The vote brings to an end a long, winding and at times hostile debate over the arms agreement, which enjoyed broad support among one-time GOP influence peddlers, but was held up for much of the lame-duck session by several Republican senators who raised a series of procedural and policy objections to the treaty.

Senate Minority Whip Jon Kyl led the opposition, and at times appeared to have rounded up the 34 votes he would have needed to block START. Kyl made a name for himself in the GOP in 1999 when he shocked American and international diplomats and handily blocked President Clinton’s Comprehensive Test Ban Treaty.

This time, his efforts fell well short.

The New START continues the reduction of U.S. and Russian strategic arms and extends verification protocols, which have lapsed in recent months.

Kyl rallied Republicans to oppose the treaty over a number of objections. He and other GOP Senators complain that START should be accompanied by measures to provide for the modernization of the country’s nuclear weapons infrastructure; that it doesn’t contain provisions for tactical nuclear weapons; and that it shouldn’t be addressed by a lame duck Senate, when new (mostly Republican) members will be serving in the 112th Congress in a matter of days.

They also wanted to deny President Obama another in a series of unexpected lame-duck victories.

“When it’s all going to be said and done, Harry Reid has eaten our lunch,” said Sen. Lindsey Graham (R-SC) on Fox News Radio yesterday.

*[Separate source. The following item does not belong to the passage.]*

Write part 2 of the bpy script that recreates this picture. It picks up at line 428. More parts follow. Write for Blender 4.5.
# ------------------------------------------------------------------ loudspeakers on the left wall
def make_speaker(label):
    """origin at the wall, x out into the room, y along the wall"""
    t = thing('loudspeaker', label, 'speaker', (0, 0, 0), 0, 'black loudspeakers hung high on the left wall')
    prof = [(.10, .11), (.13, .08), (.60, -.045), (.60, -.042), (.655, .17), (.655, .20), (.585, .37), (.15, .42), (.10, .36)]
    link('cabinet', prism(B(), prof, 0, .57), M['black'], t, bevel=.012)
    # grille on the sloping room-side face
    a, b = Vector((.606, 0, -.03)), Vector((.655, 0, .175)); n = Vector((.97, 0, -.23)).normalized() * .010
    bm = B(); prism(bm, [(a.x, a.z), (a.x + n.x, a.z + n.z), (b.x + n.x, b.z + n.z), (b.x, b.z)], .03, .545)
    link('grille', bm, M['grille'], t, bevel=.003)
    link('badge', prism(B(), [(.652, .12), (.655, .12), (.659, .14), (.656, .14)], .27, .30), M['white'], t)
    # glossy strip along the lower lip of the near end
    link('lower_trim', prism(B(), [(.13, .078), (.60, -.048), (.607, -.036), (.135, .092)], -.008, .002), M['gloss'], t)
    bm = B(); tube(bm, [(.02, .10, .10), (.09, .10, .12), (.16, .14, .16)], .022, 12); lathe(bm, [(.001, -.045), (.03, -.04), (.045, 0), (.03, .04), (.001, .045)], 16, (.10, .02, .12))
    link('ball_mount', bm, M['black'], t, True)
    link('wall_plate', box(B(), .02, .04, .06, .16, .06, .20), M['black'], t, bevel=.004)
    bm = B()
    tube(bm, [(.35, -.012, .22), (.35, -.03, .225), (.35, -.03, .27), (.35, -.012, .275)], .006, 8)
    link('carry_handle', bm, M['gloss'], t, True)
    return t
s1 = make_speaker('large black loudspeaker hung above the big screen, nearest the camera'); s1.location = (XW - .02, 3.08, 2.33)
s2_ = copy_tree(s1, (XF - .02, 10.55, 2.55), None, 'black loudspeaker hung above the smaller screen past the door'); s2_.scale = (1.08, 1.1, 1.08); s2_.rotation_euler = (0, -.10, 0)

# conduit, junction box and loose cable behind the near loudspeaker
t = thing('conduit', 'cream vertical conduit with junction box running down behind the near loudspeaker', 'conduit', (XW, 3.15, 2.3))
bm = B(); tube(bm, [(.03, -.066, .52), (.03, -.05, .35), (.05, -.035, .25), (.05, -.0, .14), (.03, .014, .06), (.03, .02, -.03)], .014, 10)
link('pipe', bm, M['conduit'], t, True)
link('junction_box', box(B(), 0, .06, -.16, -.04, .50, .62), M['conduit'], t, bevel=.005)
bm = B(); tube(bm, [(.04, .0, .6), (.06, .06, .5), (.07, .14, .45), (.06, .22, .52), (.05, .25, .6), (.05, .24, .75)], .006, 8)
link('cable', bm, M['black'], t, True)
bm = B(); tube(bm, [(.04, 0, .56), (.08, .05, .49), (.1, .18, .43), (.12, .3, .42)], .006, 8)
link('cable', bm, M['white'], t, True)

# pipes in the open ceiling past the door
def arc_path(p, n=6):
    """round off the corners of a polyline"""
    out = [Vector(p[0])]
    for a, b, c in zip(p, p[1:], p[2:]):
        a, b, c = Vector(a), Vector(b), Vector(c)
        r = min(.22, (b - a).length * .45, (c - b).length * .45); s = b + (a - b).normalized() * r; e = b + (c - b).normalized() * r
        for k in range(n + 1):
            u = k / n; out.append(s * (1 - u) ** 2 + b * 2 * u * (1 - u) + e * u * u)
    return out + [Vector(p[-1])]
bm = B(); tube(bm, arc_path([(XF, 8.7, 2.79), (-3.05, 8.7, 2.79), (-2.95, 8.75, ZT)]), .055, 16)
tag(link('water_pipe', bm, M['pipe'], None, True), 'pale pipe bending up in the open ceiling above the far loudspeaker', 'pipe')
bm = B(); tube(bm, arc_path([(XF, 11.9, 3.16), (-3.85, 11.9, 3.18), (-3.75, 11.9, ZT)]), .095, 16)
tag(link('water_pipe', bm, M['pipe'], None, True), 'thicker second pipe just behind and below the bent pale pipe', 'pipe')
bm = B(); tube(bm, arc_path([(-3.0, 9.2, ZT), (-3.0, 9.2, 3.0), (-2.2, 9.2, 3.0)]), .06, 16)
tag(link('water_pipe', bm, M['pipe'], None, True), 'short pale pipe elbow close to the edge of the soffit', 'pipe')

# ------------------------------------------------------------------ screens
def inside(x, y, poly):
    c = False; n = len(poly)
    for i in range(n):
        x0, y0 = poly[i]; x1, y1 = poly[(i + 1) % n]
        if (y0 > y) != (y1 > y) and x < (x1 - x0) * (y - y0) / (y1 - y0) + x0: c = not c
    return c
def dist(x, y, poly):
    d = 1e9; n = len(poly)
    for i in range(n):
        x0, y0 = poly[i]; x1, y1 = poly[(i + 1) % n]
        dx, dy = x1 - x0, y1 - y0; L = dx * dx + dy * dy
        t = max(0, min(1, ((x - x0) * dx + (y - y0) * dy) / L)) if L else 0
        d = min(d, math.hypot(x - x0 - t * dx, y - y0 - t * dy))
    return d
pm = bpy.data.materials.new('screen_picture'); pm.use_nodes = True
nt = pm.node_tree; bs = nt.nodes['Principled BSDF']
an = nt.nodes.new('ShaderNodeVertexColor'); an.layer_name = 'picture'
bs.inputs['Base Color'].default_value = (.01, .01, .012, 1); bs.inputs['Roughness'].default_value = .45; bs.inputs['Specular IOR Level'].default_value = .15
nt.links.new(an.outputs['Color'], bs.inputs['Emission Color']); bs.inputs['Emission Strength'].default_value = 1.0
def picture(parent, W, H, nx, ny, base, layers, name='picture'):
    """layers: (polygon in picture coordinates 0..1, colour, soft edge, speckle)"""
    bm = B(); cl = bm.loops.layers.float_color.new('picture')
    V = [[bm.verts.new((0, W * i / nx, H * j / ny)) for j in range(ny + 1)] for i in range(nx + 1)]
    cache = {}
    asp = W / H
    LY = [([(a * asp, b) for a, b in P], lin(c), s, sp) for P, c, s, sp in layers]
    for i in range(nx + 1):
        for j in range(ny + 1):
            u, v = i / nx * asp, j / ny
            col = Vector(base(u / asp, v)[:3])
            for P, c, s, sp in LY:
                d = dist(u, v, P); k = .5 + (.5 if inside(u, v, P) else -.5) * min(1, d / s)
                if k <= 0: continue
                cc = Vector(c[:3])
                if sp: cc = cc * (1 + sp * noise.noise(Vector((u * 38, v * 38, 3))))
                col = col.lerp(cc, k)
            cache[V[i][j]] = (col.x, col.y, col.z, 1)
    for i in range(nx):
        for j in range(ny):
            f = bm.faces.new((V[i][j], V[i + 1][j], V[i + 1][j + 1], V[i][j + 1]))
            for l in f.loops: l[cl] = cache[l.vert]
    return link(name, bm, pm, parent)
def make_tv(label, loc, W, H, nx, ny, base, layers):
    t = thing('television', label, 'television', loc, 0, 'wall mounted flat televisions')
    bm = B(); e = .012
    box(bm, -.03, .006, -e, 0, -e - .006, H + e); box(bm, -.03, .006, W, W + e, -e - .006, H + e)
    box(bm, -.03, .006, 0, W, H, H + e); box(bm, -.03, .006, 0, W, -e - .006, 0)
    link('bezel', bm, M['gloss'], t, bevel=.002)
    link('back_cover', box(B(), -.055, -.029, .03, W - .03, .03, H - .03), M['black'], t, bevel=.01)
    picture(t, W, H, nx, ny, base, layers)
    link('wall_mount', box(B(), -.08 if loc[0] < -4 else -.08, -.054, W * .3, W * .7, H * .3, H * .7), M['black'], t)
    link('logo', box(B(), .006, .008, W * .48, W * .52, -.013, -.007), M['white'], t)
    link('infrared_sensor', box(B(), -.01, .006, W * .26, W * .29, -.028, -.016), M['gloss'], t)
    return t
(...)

But over the course of the week — facing pressure from a slew of Republican former diplomats, national security leaders, and Sen. Dick Lugar (R-IN) — a slow, steady drip of GOP senators announced their commitment to supporting START. By Tuesday afternoon, Democrats had on-the-record commitments from more than the nine senators they needed to guarantee ratification.

Yesterday, with the support of 67 members — enough to pass the treaty — the Senate broke Kyl’s filibuster, a clear sign that his efforts had failed.